Dynamical phase transitions in certain non-ergodic stochastic processes
Yogeesh Reddy Yerrababu, Satya N. Majumdar, Benjamin Guiselin, Tridib Sadhu
TL;DR
The paper identifies dynamical phase transitions in non-ergodic stochastic processes by studying singular large-deviation functions of time-integrated observables. It develops a unified framework based on backward Fokker-Planck and tilted-operator methods, showing that DPTs arise from competition between survival and diffusion, which manifests as crossings of leading eigenvalues in reducible tilted operators. The authors illustrate the mechanism with mortal Brownian motion and Brownian motion with absorbing boundaries, and extend the analysis to Markov chains with transient states, non-Markovian processes, and many-body contexts, supported by rare-event simulations. The work provides a general, robust picture for how dynamical phase structure emerges in a broad class of non-ergodic systems and suggests avenues for observing multiple DPTs in complex settings.
Abstract
We present a class of stochastic processes in which the large deviation functions of time-integrated observables exhibit singularities that relate to dynamical phase transitions of trajectories. These illustrative examples include Brownian motion with a death rate or in the presence of an absorbing wall, for which we consider a set of empirical observables such as the net displacement, local time, residence time, and area under the trajectory.
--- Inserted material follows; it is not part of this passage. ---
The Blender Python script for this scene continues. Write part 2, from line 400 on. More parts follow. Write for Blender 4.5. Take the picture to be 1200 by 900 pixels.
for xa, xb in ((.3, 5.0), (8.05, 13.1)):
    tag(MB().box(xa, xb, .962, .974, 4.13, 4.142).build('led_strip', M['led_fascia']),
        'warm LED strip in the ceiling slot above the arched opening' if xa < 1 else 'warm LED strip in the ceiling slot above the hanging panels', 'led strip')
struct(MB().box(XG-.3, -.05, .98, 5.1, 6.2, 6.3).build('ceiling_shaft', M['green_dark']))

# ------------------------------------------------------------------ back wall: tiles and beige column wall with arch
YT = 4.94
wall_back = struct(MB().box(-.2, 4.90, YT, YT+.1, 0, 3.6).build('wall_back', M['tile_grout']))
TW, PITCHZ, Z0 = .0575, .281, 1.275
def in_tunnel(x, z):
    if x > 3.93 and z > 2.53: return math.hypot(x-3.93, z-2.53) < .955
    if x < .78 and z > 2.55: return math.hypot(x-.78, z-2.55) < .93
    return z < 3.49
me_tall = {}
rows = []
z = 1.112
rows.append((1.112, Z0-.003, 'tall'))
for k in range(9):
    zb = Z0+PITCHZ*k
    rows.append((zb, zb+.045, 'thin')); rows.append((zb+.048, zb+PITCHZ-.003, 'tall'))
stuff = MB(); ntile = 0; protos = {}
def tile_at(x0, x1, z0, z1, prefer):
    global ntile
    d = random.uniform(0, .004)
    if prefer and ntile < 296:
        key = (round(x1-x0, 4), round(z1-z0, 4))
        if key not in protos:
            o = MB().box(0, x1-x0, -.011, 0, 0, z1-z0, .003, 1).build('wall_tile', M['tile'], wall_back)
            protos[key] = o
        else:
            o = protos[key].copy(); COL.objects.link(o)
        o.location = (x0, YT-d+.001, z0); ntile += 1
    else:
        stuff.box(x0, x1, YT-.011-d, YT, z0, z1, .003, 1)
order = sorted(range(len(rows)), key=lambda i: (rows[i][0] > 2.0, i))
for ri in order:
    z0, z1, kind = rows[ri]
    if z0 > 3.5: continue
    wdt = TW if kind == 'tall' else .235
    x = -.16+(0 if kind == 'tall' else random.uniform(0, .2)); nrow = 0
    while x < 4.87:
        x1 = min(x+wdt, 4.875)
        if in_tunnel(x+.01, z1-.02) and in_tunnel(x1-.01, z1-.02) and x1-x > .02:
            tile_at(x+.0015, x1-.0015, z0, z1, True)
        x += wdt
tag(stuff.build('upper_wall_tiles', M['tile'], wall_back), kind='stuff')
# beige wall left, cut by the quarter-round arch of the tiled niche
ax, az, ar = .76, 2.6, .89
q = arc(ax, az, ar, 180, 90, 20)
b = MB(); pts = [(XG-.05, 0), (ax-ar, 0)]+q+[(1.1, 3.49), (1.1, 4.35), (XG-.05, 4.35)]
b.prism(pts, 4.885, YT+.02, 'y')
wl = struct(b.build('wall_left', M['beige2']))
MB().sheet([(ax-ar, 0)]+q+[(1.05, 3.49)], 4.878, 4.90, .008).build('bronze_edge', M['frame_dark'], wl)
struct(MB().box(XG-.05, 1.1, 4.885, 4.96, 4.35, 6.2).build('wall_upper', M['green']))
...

Using a backward Fokker-Planck approach, we derive the large deviation functions of these observables, and demonstrate how singularities emerge from a competition between survival and diffusion. Furthermore, we analyse this scenario using an alternative approach with tilted operators, showing that at the singular point, the effective dynamics undergoes an abrupt transition. Extending this approach, we show that similar transitions may generically arise in Markov chains with transient states. This scenario is robust and generalizable for non-Markovian dynamics and for many-body systems, potentially leading to multiple dynamical phase transitions. We have confirmed most of our findings on the singular large-deviation function using rare-event simulation techniques.